O mcguffin da vez é um diamante, engolido pela delinquente juvenil Cassandra Cain (Ella Jay Basco), objeto desejado pelo vilão Roman Sionis, também conhecido como Máscara Negra (Ewan McGregor) e que, nesta versão, não tem seu rosto desfigurado em nenhum momento… só quando explode, no final. Acompanhado de seu fiel escudeiro Victor Zsasz (Chris Messina), esse, sim, que exibe com orgulho as cicatrizes pelo corpo, proporcionais às pessoas que já matou, o histriônico Sionis e sua gangue perseguem incansavelmente a pequena Cain, que passa a ser a “protegida” da Arlequina. Canário Negro (Jurnee Smollett-Bell), a “talentosa” cantora da boate do gângster, e a impulsiva motoqueira que gosta de fazer uma entrada em grande estilo e dizer majestosamente: “Sou conhecida como… a Caçadora!”, vivida com ferocidade pela bela Mary Elizabeth Winstead, somam-se à Harleen, Cain e Montoya, e formam o grupo girl power mais bad ass já visto em um filme de super-heróis, que encaram os vilões de igual para igual, pra delírio da plateia, em cenas de ação dinâmicas e regadas à muita música Pop de qualidade (como “Barracuda”, da banda Heart), que não poupam o público da violência, ao mesmo tempo em que mantém o clima divertido estabelecido desde o início!

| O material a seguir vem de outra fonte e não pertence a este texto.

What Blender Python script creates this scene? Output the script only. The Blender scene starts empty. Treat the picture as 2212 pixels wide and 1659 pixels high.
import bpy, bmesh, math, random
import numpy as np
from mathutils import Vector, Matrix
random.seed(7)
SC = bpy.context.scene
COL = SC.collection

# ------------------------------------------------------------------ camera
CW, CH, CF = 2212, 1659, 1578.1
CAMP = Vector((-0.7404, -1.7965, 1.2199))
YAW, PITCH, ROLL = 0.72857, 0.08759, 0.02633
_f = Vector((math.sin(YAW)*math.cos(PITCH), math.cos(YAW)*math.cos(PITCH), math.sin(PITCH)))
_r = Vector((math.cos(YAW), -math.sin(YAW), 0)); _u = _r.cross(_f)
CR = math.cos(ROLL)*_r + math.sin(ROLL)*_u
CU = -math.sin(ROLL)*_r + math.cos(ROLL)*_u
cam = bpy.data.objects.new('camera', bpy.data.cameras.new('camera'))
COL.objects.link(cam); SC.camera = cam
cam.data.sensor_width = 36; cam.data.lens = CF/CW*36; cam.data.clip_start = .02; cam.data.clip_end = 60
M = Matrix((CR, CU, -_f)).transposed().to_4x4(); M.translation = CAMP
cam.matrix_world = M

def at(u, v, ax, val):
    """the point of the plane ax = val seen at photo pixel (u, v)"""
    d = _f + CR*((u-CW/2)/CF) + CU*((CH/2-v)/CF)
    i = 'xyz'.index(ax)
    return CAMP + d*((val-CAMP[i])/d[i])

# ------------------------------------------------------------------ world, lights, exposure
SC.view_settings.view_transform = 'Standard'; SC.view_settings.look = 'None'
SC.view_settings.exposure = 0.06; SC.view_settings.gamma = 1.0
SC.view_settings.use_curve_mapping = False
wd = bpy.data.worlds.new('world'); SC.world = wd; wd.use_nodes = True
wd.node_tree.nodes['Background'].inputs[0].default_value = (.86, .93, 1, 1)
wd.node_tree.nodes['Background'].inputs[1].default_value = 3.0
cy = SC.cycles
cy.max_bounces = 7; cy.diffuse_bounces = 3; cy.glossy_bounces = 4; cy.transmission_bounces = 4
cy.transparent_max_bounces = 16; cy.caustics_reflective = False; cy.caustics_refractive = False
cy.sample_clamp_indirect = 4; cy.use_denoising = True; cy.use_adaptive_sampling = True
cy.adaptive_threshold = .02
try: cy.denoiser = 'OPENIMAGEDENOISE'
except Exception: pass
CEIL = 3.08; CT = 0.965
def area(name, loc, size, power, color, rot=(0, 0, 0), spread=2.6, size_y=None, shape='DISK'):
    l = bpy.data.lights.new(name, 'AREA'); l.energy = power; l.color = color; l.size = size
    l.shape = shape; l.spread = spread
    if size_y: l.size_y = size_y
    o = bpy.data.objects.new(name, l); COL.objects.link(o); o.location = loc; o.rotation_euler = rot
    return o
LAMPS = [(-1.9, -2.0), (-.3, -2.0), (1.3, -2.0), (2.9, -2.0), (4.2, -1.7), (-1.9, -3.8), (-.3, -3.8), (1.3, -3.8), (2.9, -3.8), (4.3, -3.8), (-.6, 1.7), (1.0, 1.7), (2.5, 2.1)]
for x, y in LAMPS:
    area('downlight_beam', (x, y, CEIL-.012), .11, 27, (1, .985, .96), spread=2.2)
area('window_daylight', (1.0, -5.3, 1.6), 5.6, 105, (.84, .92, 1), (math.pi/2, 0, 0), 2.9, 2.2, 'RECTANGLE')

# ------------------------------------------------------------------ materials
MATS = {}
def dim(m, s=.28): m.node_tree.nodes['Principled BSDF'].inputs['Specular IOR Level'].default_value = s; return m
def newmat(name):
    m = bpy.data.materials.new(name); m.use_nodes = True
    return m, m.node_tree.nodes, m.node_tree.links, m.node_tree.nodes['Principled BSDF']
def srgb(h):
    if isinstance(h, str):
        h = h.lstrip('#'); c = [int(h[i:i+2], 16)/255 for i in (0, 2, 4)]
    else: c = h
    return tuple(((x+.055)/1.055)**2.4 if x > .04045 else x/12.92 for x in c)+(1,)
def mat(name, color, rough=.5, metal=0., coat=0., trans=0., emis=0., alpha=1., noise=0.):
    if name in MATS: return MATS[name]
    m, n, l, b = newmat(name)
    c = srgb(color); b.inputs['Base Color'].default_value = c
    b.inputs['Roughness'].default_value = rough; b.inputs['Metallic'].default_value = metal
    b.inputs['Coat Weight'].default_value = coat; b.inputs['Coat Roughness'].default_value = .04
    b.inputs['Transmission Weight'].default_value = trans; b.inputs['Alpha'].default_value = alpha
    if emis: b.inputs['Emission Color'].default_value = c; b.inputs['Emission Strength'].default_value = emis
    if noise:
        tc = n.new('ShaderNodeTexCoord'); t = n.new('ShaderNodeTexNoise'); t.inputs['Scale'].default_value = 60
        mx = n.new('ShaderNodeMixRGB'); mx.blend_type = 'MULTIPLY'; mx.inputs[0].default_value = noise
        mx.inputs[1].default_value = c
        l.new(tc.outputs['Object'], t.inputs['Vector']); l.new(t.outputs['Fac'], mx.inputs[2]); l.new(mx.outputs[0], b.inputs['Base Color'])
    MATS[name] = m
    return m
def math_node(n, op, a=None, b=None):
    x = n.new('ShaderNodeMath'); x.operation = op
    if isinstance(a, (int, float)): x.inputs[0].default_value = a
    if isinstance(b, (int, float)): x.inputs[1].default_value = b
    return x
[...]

Aves de Rapina, portanto, com seu elenco entrosado, consegue a feliz proeza de ser, ao mesmo tempo, leve e violento. Mais do que isso, ele também se mostra agradavelmente descompromissado e acertadamente emancipatório! Em seu segundo longa-metragem (o primeiro foi a comédia dramática Dead Pigs em 2018), a cineasta chinesa-americana Cathy Yan mostrou personalidade conduzindo esta aventura para maiores, não apenas estrelado, mas também concebido por mulheres. A roteirista Christina Hodson (de Bumblebee), por sua vez, soube utilizar de toda a esperteza das protagonistas para elaborar diálogos e sequencias cujo contexto pode passar despercebido ao público masculino, mas vai de encontro ao público feminino que se identifica imediatamente com muitas das situações vistas na tela.

Ambientado em uma Gotham City ensolarada e colorida, vista dessa forma sob o ponto de vista da psicótica narradora da história, que discretamente quebra a quarta parede olhando para a câmera com expressões dignas de cartoons (o que, neste caso, é um elogio), o longa surpreende pela ousadia de algumas de suas escolhas, entre elas, as olfativas (!), e (re)introduz Arlequina às telonas fazendo jus à personagem, e à tudo o que ela representa, tendo se tornado um dos maiores ícones pop em tão pouco tempo. As Aves de Rapina propriamente ditas têm apenas uma rápida cena já no desfecho, e é só neste breve vislumbre que a Caçadora está usando máscara. Já o grito da Canário Negro, que ocorre um pouco antes, é audível o suficiente para testar o sistema de som das salas de projeção. Pode até ter faltado tempo para uma dedicação maior por parte do roteiro a elas, mas nada que uma continuação não resolva!  Ao seu final, Aves de Rapina: Arlequina e… deixa uma ótima impressão, nos faz esquecer daquele filme, e vislumbrar um futuro promissor para estas heroínas, anti-heroínas, vilãs, e tantos personagens de potencial que habitam a cidade do Homem-Morcego! O universo de mundos paralelos e independentes da DC está se mostrando, a cada nova produção, mais interessante!

Aves de Rapina: Arlequina e Sua Emancipação Fantabulosa (Birds of Prey: And the Fantabulous Emancipation of One Harley Quinn). EUA, 2020, 1h 49min. Direção: Cathy Yan. Com: Margot Robbie, Ella Jay Basco, Rosie Perez, Jurnee Smollett-Bell, Mary Elizabeth Winstead, Ewan McGregor, Chris Messina. Aventura. Warner.